Newly minted call centre with inexperienced representatives and inexperienced supervisors – a formula for some really entertaining moments. Prepaid cellphone customers were a snap to deal with. Most of the calls were just to add time to their phone. The upset callers invariably had some issue with how their minutes all got used up so fast.
It must have been within my first couple of weeks on the job when I got a guy complaining about the call log. The time stamps on our call logs were all in Greenwich Mean Time. Whose bright idea that was, I have no idea. That was an invitation to confusion. He said he could not have possibly made those calls because he was asleep at the time those calls were made.
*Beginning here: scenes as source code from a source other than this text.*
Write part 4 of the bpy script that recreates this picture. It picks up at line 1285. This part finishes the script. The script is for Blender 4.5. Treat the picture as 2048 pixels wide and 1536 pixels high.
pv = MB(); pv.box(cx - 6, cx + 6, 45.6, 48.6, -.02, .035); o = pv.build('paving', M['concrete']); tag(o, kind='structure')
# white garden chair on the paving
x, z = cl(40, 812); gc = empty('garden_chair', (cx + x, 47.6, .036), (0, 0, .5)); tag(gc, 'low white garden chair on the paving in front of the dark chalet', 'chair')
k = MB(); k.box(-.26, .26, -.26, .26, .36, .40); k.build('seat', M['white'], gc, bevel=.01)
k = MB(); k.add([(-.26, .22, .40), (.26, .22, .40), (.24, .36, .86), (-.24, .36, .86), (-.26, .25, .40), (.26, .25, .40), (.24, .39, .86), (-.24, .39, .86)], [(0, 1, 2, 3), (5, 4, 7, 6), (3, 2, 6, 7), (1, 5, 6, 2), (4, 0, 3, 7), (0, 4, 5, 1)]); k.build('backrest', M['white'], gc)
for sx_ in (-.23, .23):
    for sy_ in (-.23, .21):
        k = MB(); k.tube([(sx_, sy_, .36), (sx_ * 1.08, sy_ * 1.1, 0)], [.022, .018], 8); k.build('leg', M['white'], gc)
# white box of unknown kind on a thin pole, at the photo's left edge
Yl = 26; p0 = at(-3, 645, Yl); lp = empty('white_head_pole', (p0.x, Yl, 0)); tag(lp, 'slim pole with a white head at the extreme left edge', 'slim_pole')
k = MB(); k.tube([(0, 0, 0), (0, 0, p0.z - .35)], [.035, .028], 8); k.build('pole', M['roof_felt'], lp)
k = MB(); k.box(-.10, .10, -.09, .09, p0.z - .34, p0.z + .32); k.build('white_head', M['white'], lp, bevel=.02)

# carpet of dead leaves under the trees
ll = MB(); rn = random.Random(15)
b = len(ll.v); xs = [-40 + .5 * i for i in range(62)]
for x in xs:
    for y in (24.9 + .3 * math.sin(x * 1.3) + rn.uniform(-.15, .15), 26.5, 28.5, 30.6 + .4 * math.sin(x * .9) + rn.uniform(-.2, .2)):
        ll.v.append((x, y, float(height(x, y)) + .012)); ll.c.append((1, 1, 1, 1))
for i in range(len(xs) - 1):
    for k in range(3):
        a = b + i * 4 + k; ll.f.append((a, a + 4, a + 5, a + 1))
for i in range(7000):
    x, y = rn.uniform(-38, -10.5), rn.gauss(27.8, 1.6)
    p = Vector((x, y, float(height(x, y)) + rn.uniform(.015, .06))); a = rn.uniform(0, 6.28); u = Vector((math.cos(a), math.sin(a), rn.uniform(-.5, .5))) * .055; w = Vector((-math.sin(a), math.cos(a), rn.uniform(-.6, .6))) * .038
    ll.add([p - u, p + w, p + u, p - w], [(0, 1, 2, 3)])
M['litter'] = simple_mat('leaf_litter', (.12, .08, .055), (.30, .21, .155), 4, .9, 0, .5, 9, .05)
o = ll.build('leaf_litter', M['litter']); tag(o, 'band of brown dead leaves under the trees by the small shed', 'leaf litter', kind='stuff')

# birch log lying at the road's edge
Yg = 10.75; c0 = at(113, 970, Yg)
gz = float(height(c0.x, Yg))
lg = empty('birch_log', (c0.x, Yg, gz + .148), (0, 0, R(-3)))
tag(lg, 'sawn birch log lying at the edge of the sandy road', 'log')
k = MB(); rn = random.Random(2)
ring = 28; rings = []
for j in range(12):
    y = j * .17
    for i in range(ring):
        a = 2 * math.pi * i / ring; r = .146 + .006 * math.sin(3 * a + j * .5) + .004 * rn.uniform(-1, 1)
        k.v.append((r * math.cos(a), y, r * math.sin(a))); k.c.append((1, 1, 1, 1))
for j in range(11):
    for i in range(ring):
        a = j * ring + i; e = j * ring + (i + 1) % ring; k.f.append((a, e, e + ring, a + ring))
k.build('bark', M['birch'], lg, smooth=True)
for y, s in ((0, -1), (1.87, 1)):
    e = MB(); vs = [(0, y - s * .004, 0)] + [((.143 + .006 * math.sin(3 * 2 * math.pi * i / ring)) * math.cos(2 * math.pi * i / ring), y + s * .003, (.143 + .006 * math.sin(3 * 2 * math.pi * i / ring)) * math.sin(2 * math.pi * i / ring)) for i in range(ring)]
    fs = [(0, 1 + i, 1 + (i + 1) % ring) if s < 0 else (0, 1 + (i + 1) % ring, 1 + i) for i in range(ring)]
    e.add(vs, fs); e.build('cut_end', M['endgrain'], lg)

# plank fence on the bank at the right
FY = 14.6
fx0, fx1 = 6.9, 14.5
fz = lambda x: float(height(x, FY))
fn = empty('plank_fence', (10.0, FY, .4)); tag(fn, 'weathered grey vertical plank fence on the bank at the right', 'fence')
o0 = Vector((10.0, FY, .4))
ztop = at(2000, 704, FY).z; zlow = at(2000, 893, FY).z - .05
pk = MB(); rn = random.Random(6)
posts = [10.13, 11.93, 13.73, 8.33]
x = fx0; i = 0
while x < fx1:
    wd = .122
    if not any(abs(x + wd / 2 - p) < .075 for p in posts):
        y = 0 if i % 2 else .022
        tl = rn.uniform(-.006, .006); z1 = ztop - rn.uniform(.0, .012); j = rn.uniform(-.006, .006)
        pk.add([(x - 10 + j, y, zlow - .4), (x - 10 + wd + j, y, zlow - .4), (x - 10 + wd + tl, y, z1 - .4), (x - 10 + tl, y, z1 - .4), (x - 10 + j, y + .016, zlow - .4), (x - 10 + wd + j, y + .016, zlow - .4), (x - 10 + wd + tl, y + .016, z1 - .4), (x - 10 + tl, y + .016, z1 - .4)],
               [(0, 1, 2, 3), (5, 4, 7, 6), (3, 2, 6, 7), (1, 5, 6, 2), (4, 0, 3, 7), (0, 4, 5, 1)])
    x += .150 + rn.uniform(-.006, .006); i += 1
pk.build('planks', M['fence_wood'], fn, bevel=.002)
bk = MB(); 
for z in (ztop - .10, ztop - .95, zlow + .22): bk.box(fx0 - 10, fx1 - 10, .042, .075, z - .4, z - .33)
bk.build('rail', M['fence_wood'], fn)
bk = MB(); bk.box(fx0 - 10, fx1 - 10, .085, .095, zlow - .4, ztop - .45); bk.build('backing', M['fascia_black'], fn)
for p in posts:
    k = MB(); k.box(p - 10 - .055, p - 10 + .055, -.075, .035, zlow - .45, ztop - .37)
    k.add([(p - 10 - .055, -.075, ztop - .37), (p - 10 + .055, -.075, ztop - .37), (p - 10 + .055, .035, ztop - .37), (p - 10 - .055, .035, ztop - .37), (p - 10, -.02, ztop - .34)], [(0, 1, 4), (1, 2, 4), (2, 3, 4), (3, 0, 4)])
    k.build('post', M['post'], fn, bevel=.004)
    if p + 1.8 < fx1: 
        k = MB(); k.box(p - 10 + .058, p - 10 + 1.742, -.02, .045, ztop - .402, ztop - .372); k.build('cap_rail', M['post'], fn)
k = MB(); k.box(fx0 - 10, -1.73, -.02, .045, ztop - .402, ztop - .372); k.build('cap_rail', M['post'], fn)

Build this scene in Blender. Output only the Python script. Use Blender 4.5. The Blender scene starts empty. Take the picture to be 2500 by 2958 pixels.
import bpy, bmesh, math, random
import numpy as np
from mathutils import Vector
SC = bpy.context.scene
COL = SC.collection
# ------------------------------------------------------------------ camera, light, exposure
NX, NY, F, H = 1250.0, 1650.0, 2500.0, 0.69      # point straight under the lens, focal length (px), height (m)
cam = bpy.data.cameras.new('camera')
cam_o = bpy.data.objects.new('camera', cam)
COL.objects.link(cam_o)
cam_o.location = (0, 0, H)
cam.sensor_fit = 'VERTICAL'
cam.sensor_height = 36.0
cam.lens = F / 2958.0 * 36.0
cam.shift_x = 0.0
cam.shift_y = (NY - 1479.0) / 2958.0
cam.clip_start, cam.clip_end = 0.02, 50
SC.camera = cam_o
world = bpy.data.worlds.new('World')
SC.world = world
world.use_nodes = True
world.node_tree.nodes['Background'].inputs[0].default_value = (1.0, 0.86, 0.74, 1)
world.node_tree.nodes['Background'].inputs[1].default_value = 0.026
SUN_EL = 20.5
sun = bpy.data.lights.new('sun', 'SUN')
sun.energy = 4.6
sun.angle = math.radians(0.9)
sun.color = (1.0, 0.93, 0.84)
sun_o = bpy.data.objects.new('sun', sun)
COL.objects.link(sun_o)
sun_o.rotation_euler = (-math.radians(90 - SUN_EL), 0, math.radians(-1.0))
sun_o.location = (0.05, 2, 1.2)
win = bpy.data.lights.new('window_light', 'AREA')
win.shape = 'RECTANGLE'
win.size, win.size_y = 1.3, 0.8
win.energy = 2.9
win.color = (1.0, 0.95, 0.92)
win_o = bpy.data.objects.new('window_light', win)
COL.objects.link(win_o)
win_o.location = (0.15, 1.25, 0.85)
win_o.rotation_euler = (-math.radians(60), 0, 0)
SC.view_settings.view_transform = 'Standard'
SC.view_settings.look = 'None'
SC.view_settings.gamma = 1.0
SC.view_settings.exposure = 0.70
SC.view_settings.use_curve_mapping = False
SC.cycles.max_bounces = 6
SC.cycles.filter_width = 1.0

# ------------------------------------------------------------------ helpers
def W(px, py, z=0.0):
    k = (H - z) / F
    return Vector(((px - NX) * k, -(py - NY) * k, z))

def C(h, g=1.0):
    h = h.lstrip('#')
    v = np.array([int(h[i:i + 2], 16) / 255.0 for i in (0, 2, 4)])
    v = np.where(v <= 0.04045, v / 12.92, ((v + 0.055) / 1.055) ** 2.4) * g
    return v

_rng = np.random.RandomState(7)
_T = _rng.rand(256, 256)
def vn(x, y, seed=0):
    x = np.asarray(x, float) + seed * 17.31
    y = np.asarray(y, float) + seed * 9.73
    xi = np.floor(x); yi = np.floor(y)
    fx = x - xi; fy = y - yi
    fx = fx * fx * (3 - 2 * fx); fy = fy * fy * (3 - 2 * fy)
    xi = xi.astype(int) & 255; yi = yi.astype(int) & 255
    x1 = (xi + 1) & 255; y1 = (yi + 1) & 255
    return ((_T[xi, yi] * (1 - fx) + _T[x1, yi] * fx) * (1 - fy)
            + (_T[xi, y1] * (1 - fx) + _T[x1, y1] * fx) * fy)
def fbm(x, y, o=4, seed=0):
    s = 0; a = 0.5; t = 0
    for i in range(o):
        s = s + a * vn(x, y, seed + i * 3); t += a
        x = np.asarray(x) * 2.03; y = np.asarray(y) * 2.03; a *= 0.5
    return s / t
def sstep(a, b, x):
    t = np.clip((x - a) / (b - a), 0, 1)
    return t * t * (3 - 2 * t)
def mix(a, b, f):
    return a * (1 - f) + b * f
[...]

With my several weeks of experience, I explained to him that we used Greenwich Mean Time, which was a great deal different than the corresponding time in the United States. I thought I was making sense, but he didn't want to buy it from me. He demanded a supervisor.
My supervisor, of course, was almost as green as I was. He took over the call, and I got to stand around waiting to get my seat back, listening to the supervisor's end of the conversation. He sounded totally full of crap. I probably did too, but at least I knew what Greenwich Mean Time was called, even if I didn't know how many hours different it was from say, Eastern Standard. He kept telling the customer over and over about Green Minitch (rhymes with spinach) Time. I thought it was so funny that by the time he finished, I was fit to bust.
Several other employees and I teased him about it mercilessly. When, for morale, the company wanted us to create team names, I suggested the Green Minitch Morons, putting several of us in stitches. The supervisor was a good sport about it, though. Those were the days when call centre work was still fun for most of us.